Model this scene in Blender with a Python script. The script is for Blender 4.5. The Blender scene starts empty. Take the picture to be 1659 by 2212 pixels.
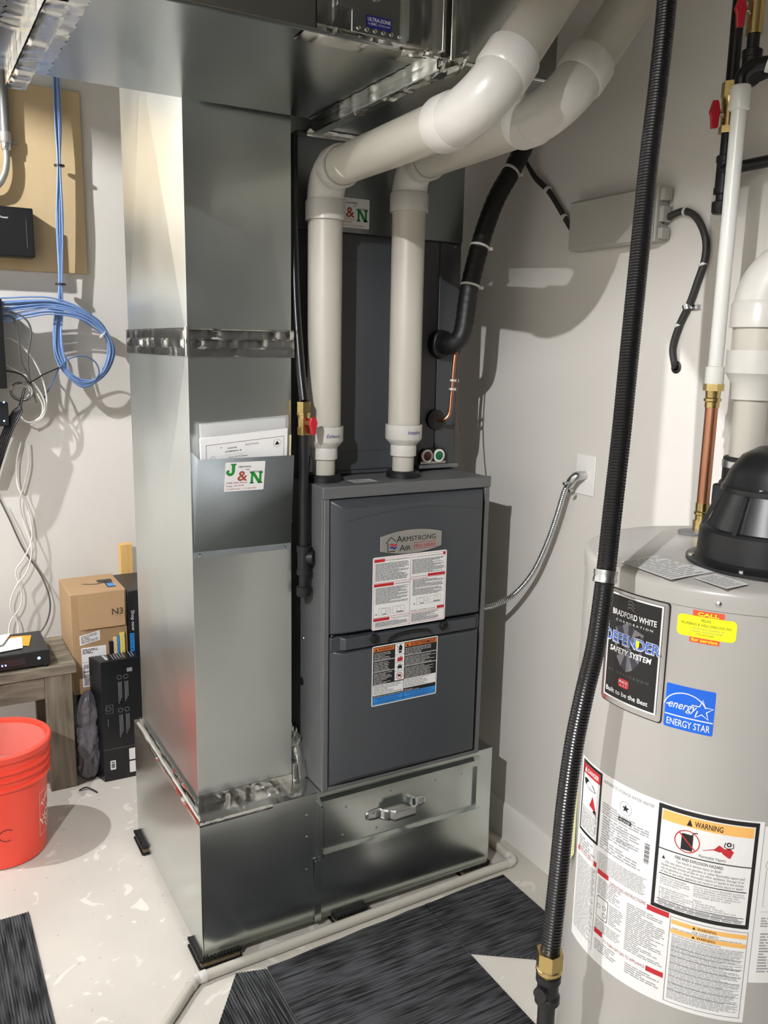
———
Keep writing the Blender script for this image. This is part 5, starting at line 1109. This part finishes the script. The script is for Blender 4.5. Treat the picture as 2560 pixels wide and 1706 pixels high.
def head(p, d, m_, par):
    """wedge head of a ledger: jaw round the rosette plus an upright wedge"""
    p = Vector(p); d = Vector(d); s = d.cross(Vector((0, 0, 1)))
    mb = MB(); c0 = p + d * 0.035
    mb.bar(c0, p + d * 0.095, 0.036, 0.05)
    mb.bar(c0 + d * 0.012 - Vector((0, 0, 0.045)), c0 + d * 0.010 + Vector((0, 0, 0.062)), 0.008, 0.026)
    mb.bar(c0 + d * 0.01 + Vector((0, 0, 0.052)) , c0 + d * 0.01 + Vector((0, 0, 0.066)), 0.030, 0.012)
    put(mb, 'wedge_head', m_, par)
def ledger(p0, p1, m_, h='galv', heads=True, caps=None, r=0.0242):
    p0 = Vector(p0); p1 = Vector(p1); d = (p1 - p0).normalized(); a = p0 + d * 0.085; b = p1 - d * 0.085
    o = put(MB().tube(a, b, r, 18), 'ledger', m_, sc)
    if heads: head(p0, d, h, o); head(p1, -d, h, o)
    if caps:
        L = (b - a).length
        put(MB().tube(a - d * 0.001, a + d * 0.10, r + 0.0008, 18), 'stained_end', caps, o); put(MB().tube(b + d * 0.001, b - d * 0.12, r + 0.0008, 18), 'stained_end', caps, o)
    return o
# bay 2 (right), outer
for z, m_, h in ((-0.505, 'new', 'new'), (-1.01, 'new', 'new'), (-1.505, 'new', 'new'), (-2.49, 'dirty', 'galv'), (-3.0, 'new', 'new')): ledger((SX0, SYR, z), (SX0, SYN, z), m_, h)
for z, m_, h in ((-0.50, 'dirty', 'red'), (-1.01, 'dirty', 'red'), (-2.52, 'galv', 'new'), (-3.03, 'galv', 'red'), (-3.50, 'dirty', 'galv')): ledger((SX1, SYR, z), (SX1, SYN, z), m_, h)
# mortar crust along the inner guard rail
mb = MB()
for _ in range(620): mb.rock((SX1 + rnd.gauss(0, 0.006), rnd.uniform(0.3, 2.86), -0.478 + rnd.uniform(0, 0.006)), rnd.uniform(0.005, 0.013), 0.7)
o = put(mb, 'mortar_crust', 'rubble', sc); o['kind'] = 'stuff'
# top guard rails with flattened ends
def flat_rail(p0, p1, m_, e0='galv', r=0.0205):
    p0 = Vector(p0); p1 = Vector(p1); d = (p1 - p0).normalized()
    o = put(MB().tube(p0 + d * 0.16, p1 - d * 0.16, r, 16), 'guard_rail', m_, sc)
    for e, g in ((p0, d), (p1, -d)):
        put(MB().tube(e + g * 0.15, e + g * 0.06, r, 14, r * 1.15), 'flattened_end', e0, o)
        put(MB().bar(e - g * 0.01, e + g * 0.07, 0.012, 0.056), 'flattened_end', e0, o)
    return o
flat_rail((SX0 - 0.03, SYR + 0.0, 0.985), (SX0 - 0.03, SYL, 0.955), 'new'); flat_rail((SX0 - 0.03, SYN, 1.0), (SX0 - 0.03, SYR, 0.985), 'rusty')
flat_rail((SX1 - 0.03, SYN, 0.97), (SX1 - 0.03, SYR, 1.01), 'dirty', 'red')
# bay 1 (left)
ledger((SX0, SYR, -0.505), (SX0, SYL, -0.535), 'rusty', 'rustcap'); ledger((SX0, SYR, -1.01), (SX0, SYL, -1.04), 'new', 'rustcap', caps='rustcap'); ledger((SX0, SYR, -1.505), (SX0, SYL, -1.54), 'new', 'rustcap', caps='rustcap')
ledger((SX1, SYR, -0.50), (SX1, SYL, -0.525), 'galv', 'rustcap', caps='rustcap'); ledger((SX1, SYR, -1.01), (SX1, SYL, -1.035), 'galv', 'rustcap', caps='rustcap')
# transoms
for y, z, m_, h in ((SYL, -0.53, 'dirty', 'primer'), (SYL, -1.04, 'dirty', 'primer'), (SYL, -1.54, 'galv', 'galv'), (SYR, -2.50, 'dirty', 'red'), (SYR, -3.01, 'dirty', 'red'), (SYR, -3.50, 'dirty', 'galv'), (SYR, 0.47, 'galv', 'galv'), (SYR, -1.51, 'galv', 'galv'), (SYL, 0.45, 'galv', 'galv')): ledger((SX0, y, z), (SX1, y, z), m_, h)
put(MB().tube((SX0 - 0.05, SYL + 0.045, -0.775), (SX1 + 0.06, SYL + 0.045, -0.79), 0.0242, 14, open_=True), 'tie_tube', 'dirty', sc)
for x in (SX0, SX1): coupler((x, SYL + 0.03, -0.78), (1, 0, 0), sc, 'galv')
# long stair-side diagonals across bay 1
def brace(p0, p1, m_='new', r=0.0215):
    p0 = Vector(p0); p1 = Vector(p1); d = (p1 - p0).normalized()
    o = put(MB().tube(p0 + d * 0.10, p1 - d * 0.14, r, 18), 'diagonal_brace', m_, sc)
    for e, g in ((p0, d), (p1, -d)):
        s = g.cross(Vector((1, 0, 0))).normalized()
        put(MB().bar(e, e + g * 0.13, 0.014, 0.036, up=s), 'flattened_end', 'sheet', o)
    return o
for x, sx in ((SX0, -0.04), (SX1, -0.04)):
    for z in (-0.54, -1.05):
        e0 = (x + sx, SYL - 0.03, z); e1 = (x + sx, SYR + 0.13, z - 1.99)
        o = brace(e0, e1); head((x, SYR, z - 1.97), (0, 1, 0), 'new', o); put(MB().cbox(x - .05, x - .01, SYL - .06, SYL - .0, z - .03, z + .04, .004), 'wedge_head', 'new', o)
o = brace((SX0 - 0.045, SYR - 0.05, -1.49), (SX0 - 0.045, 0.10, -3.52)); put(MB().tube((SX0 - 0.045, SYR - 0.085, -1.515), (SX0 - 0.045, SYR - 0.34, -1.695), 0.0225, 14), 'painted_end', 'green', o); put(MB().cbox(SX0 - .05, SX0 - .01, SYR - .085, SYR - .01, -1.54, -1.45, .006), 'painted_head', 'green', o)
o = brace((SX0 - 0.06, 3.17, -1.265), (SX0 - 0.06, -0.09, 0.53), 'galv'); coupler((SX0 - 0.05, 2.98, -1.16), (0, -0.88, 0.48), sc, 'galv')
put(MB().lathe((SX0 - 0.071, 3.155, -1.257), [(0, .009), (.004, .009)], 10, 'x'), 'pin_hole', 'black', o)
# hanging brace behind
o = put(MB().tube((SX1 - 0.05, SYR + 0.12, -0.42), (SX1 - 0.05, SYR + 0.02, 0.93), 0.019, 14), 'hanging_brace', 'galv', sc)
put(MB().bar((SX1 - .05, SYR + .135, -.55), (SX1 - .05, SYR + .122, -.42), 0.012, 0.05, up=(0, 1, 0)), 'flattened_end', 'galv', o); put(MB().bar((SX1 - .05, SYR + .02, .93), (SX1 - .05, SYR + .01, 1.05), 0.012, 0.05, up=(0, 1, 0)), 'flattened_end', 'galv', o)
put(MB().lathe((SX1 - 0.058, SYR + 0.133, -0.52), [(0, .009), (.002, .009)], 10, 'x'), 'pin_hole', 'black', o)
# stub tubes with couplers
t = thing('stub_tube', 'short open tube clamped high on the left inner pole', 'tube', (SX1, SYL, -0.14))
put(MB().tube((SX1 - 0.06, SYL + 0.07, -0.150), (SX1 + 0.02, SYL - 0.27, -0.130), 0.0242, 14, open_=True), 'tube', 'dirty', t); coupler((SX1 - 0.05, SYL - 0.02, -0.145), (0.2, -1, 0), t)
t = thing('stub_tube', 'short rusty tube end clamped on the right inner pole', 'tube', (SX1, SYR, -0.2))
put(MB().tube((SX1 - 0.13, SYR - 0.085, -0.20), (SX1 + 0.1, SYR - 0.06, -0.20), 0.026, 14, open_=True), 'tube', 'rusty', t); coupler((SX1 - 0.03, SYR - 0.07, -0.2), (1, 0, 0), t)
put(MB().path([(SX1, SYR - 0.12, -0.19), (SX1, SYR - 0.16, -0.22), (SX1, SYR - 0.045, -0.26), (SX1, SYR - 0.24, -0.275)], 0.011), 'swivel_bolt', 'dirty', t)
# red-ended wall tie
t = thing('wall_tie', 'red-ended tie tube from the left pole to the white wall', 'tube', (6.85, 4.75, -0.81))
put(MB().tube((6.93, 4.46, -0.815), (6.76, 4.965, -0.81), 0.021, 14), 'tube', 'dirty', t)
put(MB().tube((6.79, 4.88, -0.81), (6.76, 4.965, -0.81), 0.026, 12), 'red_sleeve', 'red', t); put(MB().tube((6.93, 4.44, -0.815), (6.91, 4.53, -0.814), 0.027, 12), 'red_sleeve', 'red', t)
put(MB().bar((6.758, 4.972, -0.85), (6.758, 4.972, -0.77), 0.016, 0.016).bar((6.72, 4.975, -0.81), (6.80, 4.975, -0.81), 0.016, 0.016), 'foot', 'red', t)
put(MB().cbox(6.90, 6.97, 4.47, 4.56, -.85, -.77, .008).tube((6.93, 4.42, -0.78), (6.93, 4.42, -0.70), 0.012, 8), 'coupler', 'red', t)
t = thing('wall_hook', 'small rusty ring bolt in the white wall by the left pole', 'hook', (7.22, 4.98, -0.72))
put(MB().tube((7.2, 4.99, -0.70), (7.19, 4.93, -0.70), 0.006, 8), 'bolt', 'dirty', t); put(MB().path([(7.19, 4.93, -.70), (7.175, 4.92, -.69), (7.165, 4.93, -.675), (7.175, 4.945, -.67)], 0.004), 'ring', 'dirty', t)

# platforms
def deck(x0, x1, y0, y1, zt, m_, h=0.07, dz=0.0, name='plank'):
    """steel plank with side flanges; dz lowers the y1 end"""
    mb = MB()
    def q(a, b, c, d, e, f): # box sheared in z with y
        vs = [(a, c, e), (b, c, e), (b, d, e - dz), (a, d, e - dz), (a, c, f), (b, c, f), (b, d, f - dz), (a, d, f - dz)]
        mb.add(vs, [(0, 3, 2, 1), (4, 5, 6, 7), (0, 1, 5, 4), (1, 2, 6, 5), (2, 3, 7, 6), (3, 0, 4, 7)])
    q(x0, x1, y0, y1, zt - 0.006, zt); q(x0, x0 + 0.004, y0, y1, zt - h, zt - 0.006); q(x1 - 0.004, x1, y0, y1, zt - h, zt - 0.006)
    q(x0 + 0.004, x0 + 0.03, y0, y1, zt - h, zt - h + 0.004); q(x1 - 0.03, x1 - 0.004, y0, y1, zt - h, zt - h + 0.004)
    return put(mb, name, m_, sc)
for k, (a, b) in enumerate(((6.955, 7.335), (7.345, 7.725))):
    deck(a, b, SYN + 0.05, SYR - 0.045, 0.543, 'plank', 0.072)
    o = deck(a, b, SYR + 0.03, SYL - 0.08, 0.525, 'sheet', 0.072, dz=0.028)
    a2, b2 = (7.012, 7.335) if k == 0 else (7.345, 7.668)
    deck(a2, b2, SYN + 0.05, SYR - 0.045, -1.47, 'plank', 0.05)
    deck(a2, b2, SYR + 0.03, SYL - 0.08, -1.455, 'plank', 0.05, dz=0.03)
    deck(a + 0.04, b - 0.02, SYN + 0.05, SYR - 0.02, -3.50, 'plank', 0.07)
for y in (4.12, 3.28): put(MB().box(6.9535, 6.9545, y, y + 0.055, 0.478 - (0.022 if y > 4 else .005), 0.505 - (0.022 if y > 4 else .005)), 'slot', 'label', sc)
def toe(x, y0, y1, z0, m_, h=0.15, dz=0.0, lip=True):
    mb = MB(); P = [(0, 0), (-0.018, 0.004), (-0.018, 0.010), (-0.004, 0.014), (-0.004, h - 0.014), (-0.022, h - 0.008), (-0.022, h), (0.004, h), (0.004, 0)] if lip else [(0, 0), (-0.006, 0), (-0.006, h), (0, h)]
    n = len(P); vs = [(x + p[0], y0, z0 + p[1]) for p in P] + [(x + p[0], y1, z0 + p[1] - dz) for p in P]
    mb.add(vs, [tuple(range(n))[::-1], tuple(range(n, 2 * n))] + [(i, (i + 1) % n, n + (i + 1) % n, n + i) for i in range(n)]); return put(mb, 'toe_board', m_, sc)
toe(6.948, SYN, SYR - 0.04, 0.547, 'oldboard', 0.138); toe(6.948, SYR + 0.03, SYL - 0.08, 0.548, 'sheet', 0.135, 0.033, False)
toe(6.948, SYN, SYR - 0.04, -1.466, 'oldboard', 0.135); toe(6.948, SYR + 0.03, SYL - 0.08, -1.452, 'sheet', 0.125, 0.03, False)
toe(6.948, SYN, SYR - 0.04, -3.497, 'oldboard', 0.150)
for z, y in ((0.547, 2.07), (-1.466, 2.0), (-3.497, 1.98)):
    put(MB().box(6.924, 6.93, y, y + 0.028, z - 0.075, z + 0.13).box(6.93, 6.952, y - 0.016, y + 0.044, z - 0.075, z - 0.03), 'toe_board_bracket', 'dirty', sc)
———
* **What you are asked to do**: Pick out each line containing the string "picture" and copy it.

* **Final result**:
Model this scene in Blender with a Python script. The script is for Blender 4.5. The Blender scene starts empty. Take the picture to be 1659 by 2212 pixels.
Keep writing the Blender script for this image. This is part 5, starting at line 1109. This part finishes the script. The script is for Blender 4.5. Treat the picture as 2560 pixels wide and 1706 pixels high.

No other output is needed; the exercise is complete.